→ WHAT TO PRODUCE: Print out the material that follows word for word.

→ DATASET EXTRACT:
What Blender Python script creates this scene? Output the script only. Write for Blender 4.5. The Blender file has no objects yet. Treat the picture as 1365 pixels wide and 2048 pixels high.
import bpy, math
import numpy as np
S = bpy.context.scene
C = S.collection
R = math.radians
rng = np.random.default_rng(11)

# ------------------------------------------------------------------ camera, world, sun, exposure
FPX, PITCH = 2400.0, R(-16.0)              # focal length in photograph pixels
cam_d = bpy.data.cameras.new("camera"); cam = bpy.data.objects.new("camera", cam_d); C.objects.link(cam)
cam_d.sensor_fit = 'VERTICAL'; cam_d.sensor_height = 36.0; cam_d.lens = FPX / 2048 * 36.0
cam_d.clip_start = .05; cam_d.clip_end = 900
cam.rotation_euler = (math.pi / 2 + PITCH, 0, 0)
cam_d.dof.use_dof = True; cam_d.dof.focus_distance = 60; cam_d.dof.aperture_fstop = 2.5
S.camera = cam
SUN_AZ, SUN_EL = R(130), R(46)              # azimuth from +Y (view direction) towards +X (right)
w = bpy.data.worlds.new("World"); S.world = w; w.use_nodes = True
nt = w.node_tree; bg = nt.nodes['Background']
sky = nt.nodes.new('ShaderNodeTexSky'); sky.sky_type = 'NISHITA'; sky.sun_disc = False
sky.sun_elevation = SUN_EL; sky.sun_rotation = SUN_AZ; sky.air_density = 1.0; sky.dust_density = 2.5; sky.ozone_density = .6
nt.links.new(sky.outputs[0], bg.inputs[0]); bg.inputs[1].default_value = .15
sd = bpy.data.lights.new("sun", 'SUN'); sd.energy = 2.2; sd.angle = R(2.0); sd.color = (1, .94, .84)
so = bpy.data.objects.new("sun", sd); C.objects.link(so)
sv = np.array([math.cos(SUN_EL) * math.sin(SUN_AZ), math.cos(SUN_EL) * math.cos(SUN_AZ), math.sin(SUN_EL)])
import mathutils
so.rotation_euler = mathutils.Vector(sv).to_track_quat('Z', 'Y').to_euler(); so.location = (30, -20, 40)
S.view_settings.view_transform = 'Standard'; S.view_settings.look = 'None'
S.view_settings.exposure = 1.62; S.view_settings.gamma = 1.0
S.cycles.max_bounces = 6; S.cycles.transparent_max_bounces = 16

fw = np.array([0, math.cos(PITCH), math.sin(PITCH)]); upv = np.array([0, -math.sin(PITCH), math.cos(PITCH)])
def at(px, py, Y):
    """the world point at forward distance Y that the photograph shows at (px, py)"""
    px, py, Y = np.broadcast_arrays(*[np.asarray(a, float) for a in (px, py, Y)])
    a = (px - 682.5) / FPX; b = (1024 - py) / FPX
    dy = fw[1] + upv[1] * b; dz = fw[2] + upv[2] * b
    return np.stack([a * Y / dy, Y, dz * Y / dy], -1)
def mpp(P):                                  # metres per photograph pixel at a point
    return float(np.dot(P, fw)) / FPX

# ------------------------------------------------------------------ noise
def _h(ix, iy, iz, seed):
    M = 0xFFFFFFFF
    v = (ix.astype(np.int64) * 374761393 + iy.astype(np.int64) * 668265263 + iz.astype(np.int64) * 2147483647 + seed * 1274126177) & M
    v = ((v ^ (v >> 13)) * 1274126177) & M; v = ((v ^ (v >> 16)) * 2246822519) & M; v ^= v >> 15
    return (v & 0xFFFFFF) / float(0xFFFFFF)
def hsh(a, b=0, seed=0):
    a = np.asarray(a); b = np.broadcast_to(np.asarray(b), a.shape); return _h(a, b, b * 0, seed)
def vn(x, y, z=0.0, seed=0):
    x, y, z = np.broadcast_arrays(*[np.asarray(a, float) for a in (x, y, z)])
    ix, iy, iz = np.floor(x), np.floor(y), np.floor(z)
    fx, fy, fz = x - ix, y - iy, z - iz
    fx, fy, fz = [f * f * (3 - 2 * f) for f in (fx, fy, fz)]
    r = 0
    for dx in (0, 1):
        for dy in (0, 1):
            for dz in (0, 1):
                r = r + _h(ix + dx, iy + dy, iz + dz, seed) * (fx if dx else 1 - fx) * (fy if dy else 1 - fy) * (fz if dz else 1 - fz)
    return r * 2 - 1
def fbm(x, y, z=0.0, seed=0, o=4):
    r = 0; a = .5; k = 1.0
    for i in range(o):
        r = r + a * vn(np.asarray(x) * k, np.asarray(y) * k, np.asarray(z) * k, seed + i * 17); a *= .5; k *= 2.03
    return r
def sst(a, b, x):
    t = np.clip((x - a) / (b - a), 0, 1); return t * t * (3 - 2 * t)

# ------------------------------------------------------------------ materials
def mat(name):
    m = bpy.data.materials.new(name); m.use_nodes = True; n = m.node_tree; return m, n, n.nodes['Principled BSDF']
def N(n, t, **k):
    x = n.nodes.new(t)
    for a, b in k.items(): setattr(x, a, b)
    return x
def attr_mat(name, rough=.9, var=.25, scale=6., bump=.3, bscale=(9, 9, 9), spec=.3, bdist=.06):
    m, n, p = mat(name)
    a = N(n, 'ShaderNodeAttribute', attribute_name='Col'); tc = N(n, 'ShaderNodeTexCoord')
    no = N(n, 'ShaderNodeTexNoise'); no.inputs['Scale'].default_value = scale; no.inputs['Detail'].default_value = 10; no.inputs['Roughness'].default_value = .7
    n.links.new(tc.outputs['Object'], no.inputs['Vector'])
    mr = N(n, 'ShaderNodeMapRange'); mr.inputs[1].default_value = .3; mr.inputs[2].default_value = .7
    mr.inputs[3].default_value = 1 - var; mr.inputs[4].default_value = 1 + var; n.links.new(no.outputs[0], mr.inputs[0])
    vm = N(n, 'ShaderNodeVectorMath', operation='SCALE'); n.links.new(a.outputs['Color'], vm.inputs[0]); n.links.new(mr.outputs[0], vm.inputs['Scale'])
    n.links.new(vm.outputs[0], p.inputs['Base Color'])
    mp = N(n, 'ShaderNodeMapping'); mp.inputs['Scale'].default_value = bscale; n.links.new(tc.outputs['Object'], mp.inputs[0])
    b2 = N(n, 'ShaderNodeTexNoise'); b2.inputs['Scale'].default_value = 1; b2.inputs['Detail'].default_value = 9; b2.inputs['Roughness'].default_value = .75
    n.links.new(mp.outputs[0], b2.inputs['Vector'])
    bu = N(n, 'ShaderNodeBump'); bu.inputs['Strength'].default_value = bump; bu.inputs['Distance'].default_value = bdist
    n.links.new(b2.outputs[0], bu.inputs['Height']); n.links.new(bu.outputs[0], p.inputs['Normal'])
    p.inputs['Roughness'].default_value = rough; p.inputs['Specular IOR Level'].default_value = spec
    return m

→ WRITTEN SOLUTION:
What Blender Python script creates this scene? Output the script only. Write for Blender 4.5. The Blender file has no objects yet. Treat the picture as 1365 pixels wide and 2048 pixels high.
import bpy, math
import numpy as np
S = bpy.context.scene
C = S.collection
R = math.radians
rng = np.random.default_rng(11)

# ------------------------------------------------------------------ camera, world, sun, exposure
FPX, PITCH = 2400.0, R(-16.0)              # focal length in photograph pixels
cam_d = bpy.data.cameras.new("camera"); cam = bpy.data.objects.new("camera", cam_d); C.objects.link(cam)
cam_d.sensor_fit = 'VERTICAL'; cam_d.sensor_height = 36.0; cam_d.lens = FPX / 2048 * 36.0
cam_d.clip_start = .05; cam_d.clip_end = 900
cam.rotation_euler = (math.pi / 2 + PITCH, 0, 0)
cam_d.dof.use_dof = True; cam_d.dof.focus_distance = 60; cam_d.dof.aperture_fstop = 2.5
S.camera = cam
SUN_AZ, SUN_EL = R(130), R(46)              # azimuth from +Y (view direction) towards +X (right)
w = bpy.data.worlds.new("World"); S.world = w; w.use_nodes = True
nt = w.node_tree; bg = nt.nodes['Background']
sky = nt.nodes.new('ShaderNodeTexSky'); sky.sky_type = 'NISHITA'; sky.sun_disc = False
sky.sun_elevation = SUN_EL; sky.sun_rotation = SUN_AZ; sky.air_density = 1.0; sky.dust_density = 2.5; sky.ozone_density = .6
nt.links.new(sky.outputs[0], bg.inputs[0]); bg.inputs[1].default_value = .15
sd = bpy.data.lights.new("sun", 'SUN'); sd.energy = 2.2; sd.angle = R(2.0); sd.color = (1, .94, .84)
so = bpy.data.objects.new("sun", sd); C.objects.link(so)
sv = np.array([math.cos(SUN_EL) * math.sin(SUN_AZ), math.cos(SUN_EL) * math.cos(SUN_AZ), math.sin(SUN_EL)])
import mathutils
so.rotation_euler = mathutils.Vector(sv).to_track_quat('Z', 'Y').to_euler(); so.location = (30, -20, 40)
S.view_settings.view_transform = 'Standard'; S.view_settings.look = 'None'
S.view_settings.exposure = 1.62; S.view_settings.gamma = 1.0
S.cycles.max_bounces = 6; S.cycles.transparent_max_bounces = 16

fw = np.array([0, math.cos(PITCH), math.sin(PITCH)]); upv = np.array([0, -math.sin(PITCH), math.cos(PITCH)])
def at(px, py, Y):
    """the world point at forward distance Y that the photograph shows at (px, py)"""
    px, py, Y = np.broadcast_arrays(*[np.asarray(a, float) for a in (px, py, Y)])
    a = (px - 682.5) / FPX; b = (1024 - py) / FPX
    dy = fw[1] + upv[1] * b; dz = fw[2] + upv[2] * b
    return np.stack([a * Y / dy, Y, dz * Y / dy], -1)
def mpp(P):                                  # metres per photograph pixel at a point
    return float(np.dot(P, fw)) / FPX

# ------------------------------------------------------------------ noise
def _h(ix, iy, iz, seed):
    M = 0xFFFFFFFF
    v = (ix.astype(np.int64) * 374761393 + iy.astype(np.int64) * 668265263 + iz.astype(np.int64) * 2147483647 + seed * 1274126177) & M
    v = ((v ^ (v >> 13)) * 1274126177) & M; v = ((v ^ (v >> 16)) * 2246822519) & M; v ^= v >> 15
    return (v & 0xFFFFFF) / float(0xFFFFFF)
def hsh(a, b=0, seed=0):
    a = np.asarray(a); b = np.broadcast_to(np.asarray(b), a.shape); return _h(a, b, b * 0, seed)
def vn(x, y, z=0.0, seed=0):
    x, y, z = np.broadcast_arrays(*[np.asarray(a, float) for a in (x, y, z)])
    ix, iy, iz = np.floor(x), np.floor(y), np.floor(z)
    fx, fy, fz = x - ix, y - iy, z - iz
    fx, fy, fz = [f * f * (3 - 2 * f) for f in (fx, fy, fz)]
    r = 0
    for dx in (0, 1):
        for dy in (0, 1):
            for dz in (0, 1):
                r = r + _h(ix + dx, iy + dy, iz + dz, seed) * (fx if dx else 1 - fx) * (fy if dy else 1 - fy) * (fz if dz else 1 - fz)
    return r * 2 - 1
def fbm(x, y, z=0.0, seed=0, o=4):
    r = 0; a = .5; k = 1.0
    for i in range(o):
        r = r + a * vn(np.asarray(x) * k, np.asarray(y) * k, np.asarray(z) * k, seed + i * 17); a *= .5; k *= 2.03
    return r
def sst(a, b, x):
    t = np.clip((x - a) / (b - a), 0, 1); return t * t * (3 - 2 * t)

# ------------------------------------------------------------------ materials
def mat(name):
    m = bpy.data.materials.new(name); m.use_nodes = True; n = m.node_tree; return m, n, n.nodes['Principled BSDF']
def N(n, t, **k):
    x = n.nodes.new(t)
    for a, b in k.items(): setattr(x, a, b)
    return x
def attr_mat(name, rough=.9, var=.25, scale=6., bump=.3, bscale=(9, 9, 9), spec=.3, bdist=.06):
    m, n, p = mat(name)
    a = N(n, 'ShaderNodeAttribute', attribute_name='Col'); tc = N(n, 'ShaderNodeTexCoord')
    no = N(n, 'ShaderNodeTexNoise'); no.inputs['Scale'].default_value = scale; no.inputs['Detail'].default_value = 10; no.inputs['Roughness'].default_value = .7
    n.links.new(tc.outputs['Object'], no.inputs['Vector'])
    mr = N(n, 'ShaderNodeMapRange'); mr.inputs[1].default_value = .3; mr.inputs[2].default_value = .7
    mr.inputs[3].default_value = 1 - var; mr.inputs[4].default_value = 1 + var; n.links.new(no.outputs[0], mr.inputs[0])
    vm = N(n, 'ShaderNodeVectorMath', operation='SCALE'); n.links.new(a.outputs['Color'], vm.inputs[0]); n.links.new(mr.outputs[0], vm.inputs['Scale'])
    n.links.new(vm.outputs[0], p.inputs['Base Color'])
    mp = N(n, 'ShaderNodeMapping'); mp.inputs['Scale'].default_value = bscale; n.links.new(tc.outputs['Object'], mp.inputs[0])
    b2 = N(n, 'ShaderNodeTexNoise'); b2.inputs['Scale'].default_value = 1; b2.inputs['Detail'].default_value = 9; b2.inputs['Roughness'].default_value = .75
    n.links.new(mp.outputs[0], b2.inputs['Vector'])
    bu = N(n, 'ShaderNodeBump'); bu.inputs['Strength'].default_value = bump; bu.inputs['Distance'].default_value = bdist
    n.links.new(b2.outputs[0], bu.inputs['Height']); n.links.new(bu.outputs[0], p.inputs['Normal'])
    p.inputs['Roughness'].default_value = rough; p.inputs['Specular IOR Level'].default_value = spec
    return m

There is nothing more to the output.